End-to-end Quality of Service usually requires a method of coordinating resource allocation between one automonous system and another. Research consortia such as EuQoS [3] and fora such as IPsphere [4] have developed mechanisms for handshaking QoS invocation from one domain to the next. IPsphere defined the SSS signaling bus (Service Structuring Stratum) in order to setup, invoke and assure network services. EuQoS conducted experiments to integrate SIP, NSIS and IPsphere's SSS.
The Internet Engineering Task Force (IETF) defined the RSVP protocol for bandwidth reservation. RSVP is an end to end bandwidth reservation protocol that is also useful to end to end QoS. RSVP:Resource reservation protocol. The traffic engineering version, RSVP-TE, is used in many networks today to establish traffic-engineered MPLS label-switched paths.
The IETF also defined NSIS [5] (Next Steps in Signalling) with QoS signalling as a target. NSIS is a development and simplification of RSVP.
Strong cryptography network protocols such as Secure Sockets Layer, I2P, and virtual private networks obscure the data transferred using them. As all electronic commerce on the Internet requires the use of such strong cryptography protocols, unilaterally downgrading the performance of encrypted traffic creates an unacceptable hazard for customers.
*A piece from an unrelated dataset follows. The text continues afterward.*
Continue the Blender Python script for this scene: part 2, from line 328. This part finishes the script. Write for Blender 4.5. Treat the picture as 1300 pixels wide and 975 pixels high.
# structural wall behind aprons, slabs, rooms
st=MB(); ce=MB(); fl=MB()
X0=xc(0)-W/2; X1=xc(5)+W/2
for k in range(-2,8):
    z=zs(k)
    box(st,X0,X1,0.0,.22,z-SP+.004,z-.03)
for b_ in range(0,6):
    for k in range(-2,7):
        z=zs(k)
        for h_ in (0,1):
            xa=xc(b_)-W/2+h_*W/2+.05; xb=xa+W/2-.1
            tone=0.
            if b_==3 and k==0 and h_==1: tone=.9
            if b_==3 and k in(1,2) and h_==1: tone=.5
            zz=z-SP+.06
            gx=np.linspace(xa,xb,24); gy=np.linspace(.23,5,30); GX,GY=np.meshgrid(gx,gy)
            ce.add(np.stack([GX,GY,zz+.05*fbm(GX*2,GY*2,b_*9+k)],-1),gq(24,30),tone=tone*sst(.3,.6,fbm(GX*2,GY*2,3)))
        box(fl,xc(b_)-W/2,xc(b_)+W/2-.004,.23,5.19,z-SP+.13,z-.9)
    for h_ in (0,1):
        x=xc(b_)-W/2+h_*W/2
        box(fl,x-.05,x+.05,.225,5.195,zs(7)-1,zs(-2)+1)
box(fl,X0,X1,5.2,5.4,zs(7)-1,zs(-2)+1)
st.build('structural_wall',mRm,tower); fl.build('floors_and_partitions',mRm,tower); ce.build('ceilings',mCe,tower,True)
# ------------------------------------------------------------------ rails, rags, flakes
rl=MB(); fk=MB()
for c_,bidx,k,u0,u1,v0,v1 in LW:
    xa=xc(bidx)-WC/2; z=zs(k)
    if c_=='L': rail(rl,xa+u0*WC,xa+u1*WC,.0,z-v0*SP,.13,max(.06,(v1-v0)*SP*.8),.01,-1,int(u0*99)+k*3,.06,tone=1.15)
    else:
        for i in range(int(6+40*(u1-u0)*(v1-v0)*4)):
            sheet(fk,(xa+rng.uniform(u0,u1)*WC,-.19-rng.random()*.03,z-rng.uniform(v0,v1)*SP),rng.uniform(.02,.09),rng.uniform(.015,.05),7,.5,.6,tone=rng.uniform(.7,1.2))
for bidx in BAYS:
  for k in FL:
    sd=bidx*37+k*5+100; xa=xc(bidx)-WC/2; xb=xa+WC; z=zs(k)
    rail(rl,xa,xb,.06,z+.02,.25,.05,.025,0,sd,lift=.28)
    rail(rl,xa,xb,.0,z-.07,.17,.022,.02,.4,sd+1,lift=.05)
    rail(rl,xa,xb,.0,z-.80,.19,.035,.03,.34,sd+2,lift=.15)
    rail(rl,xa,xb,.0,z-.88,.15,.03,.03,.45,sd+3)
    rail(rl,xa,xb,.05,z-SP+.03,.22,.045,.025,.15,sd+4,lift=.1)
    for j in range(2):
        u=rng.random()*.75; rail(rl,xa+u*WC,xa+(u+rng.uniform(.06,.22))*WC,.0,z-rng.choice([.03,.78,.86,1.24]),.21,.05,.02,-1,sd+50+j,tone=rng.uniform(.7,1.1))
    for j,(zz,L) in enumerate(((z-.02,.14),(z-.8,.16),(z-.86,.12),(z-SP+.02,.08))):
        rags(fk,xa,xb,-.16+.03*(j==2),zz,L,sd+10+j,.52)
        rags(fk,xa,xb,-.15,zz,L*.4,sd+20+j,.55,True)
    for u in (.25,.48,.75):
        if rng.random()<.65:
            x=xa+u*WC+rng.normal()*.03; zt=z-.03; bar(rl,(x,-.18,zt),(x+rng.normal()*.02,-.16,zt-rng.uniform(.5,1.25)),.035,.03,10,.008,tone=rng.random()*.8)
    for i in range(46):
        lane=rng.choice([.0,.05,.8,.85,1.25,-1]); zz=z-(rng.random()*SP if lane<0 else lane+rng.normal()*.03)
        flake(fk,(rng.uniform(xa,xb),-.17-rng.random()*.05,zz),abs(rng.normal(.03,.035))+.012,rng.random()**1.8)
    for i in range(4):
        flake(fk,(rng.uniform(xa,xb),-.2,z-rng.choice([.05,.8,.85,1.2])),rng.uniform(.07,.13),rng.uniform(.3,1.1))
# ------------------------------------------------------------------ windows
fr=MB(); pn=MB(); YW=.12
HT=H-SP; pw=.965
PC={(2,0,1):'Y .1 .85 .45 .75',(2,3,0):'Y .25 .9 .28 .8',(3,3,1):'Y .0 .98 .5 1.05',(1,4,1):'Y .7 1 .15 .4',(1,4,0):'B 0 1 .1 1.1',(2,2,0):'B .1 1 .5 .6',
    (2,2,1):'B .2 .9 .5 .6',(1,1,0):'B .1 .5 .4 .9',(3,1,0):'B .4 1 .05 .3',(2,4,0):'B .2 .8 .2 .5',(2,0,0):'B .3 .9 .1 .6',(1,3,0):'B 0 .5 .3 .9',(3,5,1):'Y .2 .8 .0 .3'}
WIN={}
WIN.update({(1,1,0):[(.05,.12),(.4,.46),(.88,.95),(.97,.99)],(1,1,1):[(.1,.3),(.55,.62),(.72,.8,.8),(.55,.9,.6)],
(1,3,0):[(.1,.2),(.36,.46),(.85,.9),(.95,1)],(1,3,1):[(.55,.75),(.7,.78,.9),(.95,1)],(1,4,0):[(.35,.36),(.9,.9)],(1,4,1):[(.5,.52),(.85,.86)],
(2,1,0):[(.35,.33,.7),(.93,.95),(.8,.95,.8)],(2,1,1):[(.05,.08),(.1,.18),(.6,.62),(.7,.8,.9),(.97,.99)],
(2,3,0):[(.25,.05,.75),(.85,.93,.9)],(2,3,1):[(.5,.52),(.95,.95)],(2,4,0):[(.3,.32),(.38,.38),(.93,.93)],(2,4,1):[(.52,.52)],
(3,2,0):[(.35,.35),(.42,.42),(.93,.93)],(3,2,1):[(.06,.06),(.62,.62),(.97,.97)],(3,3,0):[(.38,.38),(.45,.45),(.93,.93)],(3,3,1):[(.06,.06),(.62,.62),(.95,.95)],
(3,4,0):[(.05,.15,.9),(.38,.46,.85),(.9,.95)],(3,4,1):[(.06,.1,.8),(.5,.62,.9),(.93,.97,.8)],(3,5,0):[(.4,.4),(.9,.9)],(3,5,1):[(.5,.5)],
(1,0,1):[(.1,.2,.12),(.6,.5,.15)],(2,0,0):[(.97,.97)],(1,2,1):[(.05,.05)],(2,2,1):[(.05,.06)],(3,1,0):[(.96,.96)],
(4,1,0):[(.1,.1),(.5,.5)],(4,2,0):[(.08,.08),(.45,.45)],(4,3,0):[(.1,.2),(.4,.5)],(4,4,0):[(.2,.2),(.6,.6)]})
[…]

Yet, encrypted traffic is otherwise unable to undergo deep packet inspection for QoS.
Gary Bachula, Vice President for External Affairs for Internet2, asserts that specific QoS protocols are unnecessary in the core network as long as the core network links are "over-provisioned" to the point that network traffic never encounters delay. In "quality of service" engineering, this formulation is guaranteed by the admission control feature.
The Internet2 project found, in 2001, that the QoS protocols were probably not deployable inside its Abilene network with equipment available at that time. While newer routers are capable of following QoS protocols with no loss of performance, equipment available at the time relied on software to implement QoS. The Internet2 Abilene network group also predicted that "logistical, financial, and organizational barriers will block the way toward any bandwidth guarantees" by protocol modifications aimed at QoS.[7][8] In essence, they believe that the economics would be likely to make the network providers deliberately erode the quality of best effort traffic as a way to push customers to higher priced QoS services.
The Abilene network study was the basis for the testimony of Gary Bachula to the Senate Commerce Committee's Hearing on Network Neutrality in early 2006. He expressed the opinion that adding more bandwidth was more effective than any of the various schemes for accomplishing QoS they examined.[9]
Bachula's testimony has been cited by proponents of a law banning quality of service as proof that no legitimate purpose is served by such an offering. Of course, this argument is dependent on the assumption that over-provisioning isn't a form of QoS and that it's always possible. Obviously, cost and other factors affect the ability of carriers to build and maintain permanently over-provisioned networks.